- GIVEN MATERIAL -
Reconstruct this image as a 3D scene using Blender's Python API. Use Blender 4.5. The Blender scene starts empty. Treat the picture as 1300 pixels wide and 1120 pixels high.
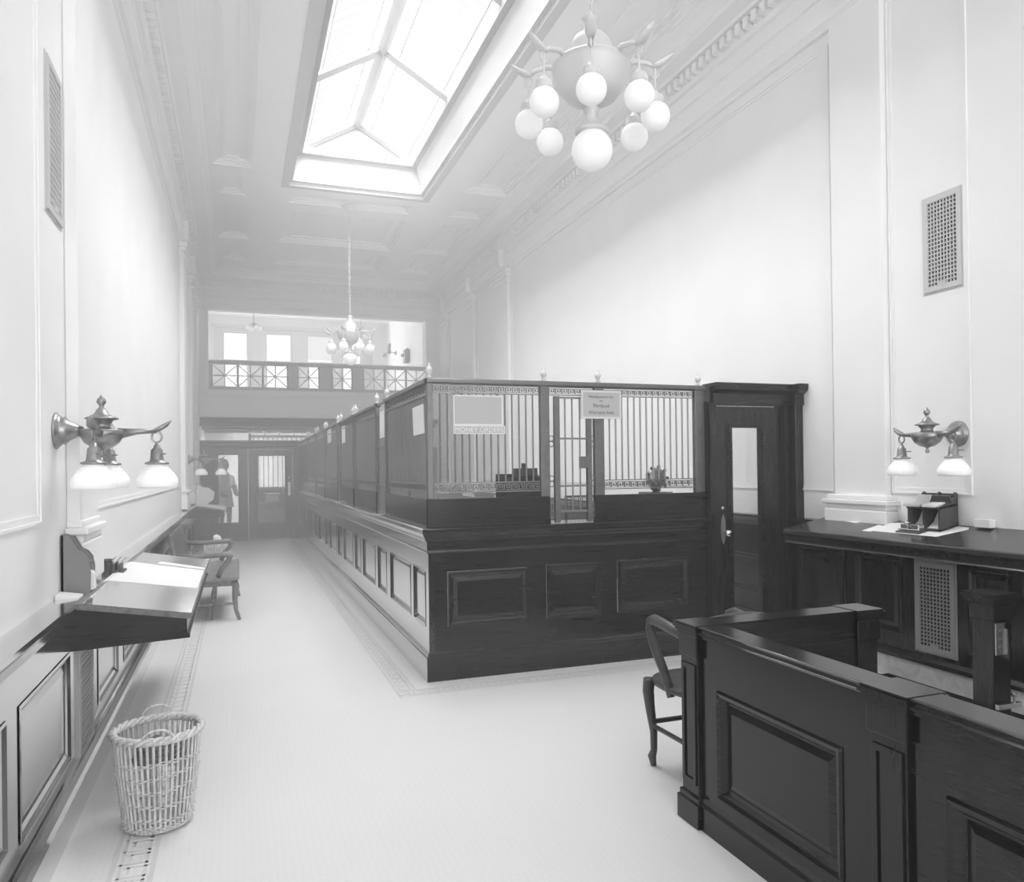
import bpy, bmesh, math, random
from mathutils import Vector, Matrix
random.seed(7)
sc = bpy.context.scene
COL = sc.collection
PI = math.pi

# ------------------------------------------------------------------ materials
def base_mat(name):
    m = bpy.data.materials.new(name); m.use_nodes = True
    return m, m.node_tree.nodes, m.node_tree.links, m.node_tree.nodes['Principled BSDF']

def plain(name, v, rough=.5, metal=0., ior=1.5, var=0., scale=8., bump=0., spec=.5):
    m, n, l, b = base_mat(name)
    b.inputs['Roughness'].default_value = rough
    b.inputs['Metallic'].default_value = metal
    b.inputs['IOR'].default_value = ior
    b.inputs['Specular IOR Level'].default_value = spec
    b.inputs['Base Color'].default_value = (v, v, v, 1)
    if var or bump:
        tc = n.new('ShaderNodeTexCoord'); nz = n.new('ShaderNodeTexNoise')
        nz.inputs['Scale'].default_value = scale; nz.inputs['Detail'].default_value = 5
        l.new(tc.outputs['Object'], nz.inputs['Vector'])
        if var:
            r = n.new('ShaderNodeMapRange')
            r.inputs['From Min'].default_value = .3; r.inputs['From Max'].default_value = .7
            r.inputs['To Min'].default_value = v * (1 - var); r.inputs['To Max'].default_value = v * (1 + var)
            l.new(nz.outputs['Fac'], r.inputs['Value']); l.new(r.outputs['Result'], b.inputs['Base Color'])
        if bump:
            bp = n.new('ShaderNodeBump'); bp.inputs['Strength'].default_value = bump; bp.inputs['Distance'].default_value = .004
            l.new(nz.outputs['Fac'], bp.inputs['Height']); l.new(bp.outputs['Normal'], b.inputs['Normal'])
    return m

def wood(name, v, rough, ior, stretch=(1.5, 1.5, 22), spec=.5):
    """grained varnished wood: wave distorted by noise, stretched along one axis"""
    m, n, l, b = base_mat(name)
    tc = n.new('ShaderNodeTexCoord'); mp = n.new('ShaderNodeMapping')
    mp.inputs['Scale'].default_value = stretch
    l.new(tc.outputs['Object'], mp.inputs['Vector'])
    nz = n.new('ShaderNodeTexNoise'); nz.inputs['Scale'].default_value = 3.2; nz.inputs['Detail'].default_value = 3
    l.new(mp.outputs['Vector'], nz.inputs['Vector'])
    r = n.new('ShaderNodeMapRange')
    r.inputs['From Min'].default_value = .3; r.inputs['From Max'].default_value = .7
    r.inputs['To Min'].default_value = v * .8; r.inputs['To Max'].default_value = v * 1.25
    l.new(nz.outputs['Fac'], r.inputs['Value']); l.new(r.outputs['Result'], b.inputs['Base Color'])
    b.inputs['Roughness'].default_value = rough; b.inputs['IOR'].default_value = ior
    b.inputs['Specular IOR Level'].default_value = spec
    return m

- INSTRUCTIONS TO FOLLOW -
In the data above, please extract the lines from the first one through the line with "m.node_tree.links, m.node_tree.nodes['Principled BSDF']", exactly, and keep pictures out.

- ANSWER IN FULL -
Reconstruct this image as a 3D scene using Blender's Python API. Use Blender 4.5. The Blender scene starts empty. Treat the picture as 1300 pixels wide and 1120 pixels high.
import bpy, bmesh, math, random
from mathutils import Vector, Matrix
random.seed(7)
sc = bpy.context.scene
COL = sc.collection
PI = math.pi

# ------------------------------------------------------------------ materials
def base_mat(name):
    m = bpy.data.materials.new(name); m.use_nodes = True
    return m, m.node_tree.nodes, m.node_tree.links, m.node_tree.nodes['Principled BSDF']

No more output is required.